begin Data lines
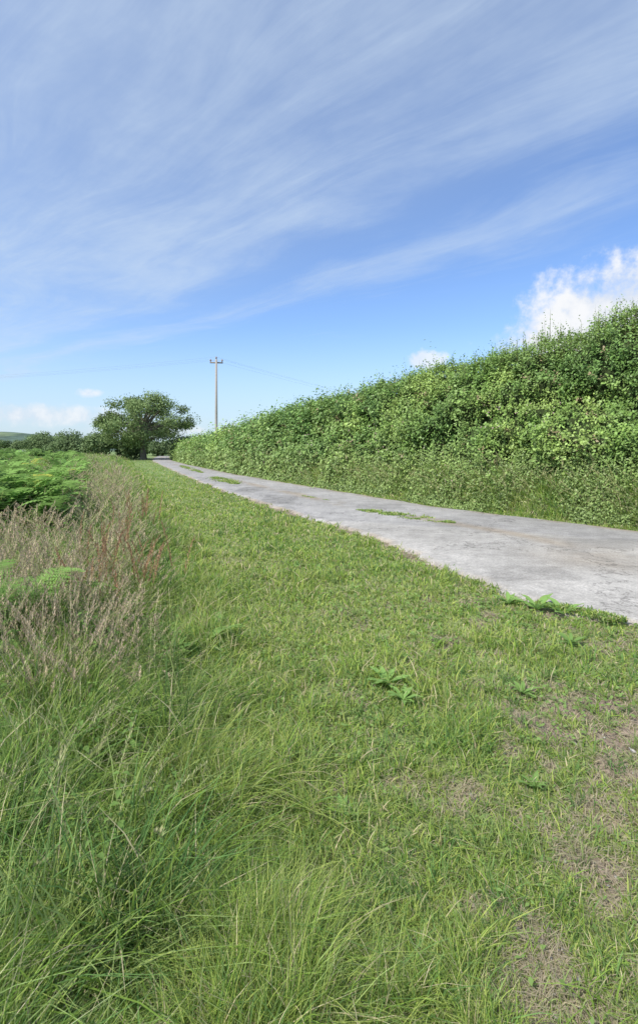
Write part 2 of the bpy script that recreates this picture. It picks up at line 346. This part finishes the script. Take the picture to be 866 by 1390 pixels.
x,y,r=polar(6500,8.5,48,-50,-12); d=Bf(y)-x; k=(d>1.9+.14*(y-8)*.4)&(fbm(x*.35,y*.35,101)>.46); x,y=x[k],y[k]; bracken(x[:1500],y[:1500],fF,.5,.95,.40)
acc.build('bracken_patch',M_grass)

# ------------------------------------------------------------------ nettles among the grass
def nettle():
    V=[];F=[];C=[]; 
    V+=[[-.004,0,0],[.004,0,0],[.002,0,1],[-.002,0,1]]; C+=[[.25,.30,.13]]*4; F.append([0,1,2,3])
    for w_ in range(8):
        z=.2+.78*w_/7; Ln=.14*(1-.55*w_/7)
        for s in (0,1):
            az=w_*1.57+s*3.14+.3*math.sin(w_*7); c_,s_=math.cos(az),math.sin(az); k0=len(V)
            prof=[.1,.75,1,.7,.05]
            for q,pw in enumerate(prof):
                t=q/4; R=Ln*(.15+t*.85); zz_=z+.25*Ln*t-.55*Ln*t*t
                for m_ in (-1,0,1): V.append([R*c_-m_*s_*Ln*.27*pw,R*s_+m_*c_*Ln*.27*pw,zz_+abs(m_)*.012*pw]); C.append([.20,.32,.09])
            for q in range(4):
                for m_ in (0,1): a_=k0+q*3+m_; F.append([a_,a_+1,a_+4,a_+3])
    return np.array(V),[np.array(F)],np.array(C)
nt_=nettle(); acc=Acc()
for cx,cy,n_,hh in ((-.85,1.75,10,.42),(-1.05,2.1,10,.46),(-1.5,2.7,10,.54),(-1.3,3.4,9,.48),(-2.4,4.6,14,.58),(-3.3,6.2,18,.62),(-1.75,3.1,9,.5),(-2.9,7.4,16,.58),(-4.6,8.6,18,.7)):
    x=cx+rng.normal(0,.14*math.sqrt(cy/2),n_); y=cy+rng.normal(0,.16*math.sqrt(cy/2),n_); S=rng.uniform(.7,1.15,n_)*hh
    instances(acc,*nt_,np.stack([x,y,hgt(x,y)],1),rng.uniform(0,6.28,n_),rng.normal(0,.15,n_),np.stack([S*1.1,S*1.1,S],1),rng.uniform(.7,1.3,(n_,1))*np.ones((1,3)))
acc.build('nettle_plants',M_grass)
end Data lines
▸ Your objective
Quote, please, every line of the material above from its start through the line that has "acc.build('bracken_patch',M_grass)", reproducing the words exactly and dropping any images.

▸ Task result
Write part 2 of the bpy script that recreates this picture. It picks up at line 346. This part finishes the script. Take the picture to be 866 by 1390 pixels.
x,y,r=polar(6500,8.5,48,-50,-12); d=Bf(y)-x; k=(d>1.9+.14*(y-8)*.4)&(fbm(x*.35,y*.35,101)>.46); x,y=x[k],y[k]; bracken(x[:1500],y[:1500],fF,.5,.95,.40)
acc.build('bracken_patch',M_grass)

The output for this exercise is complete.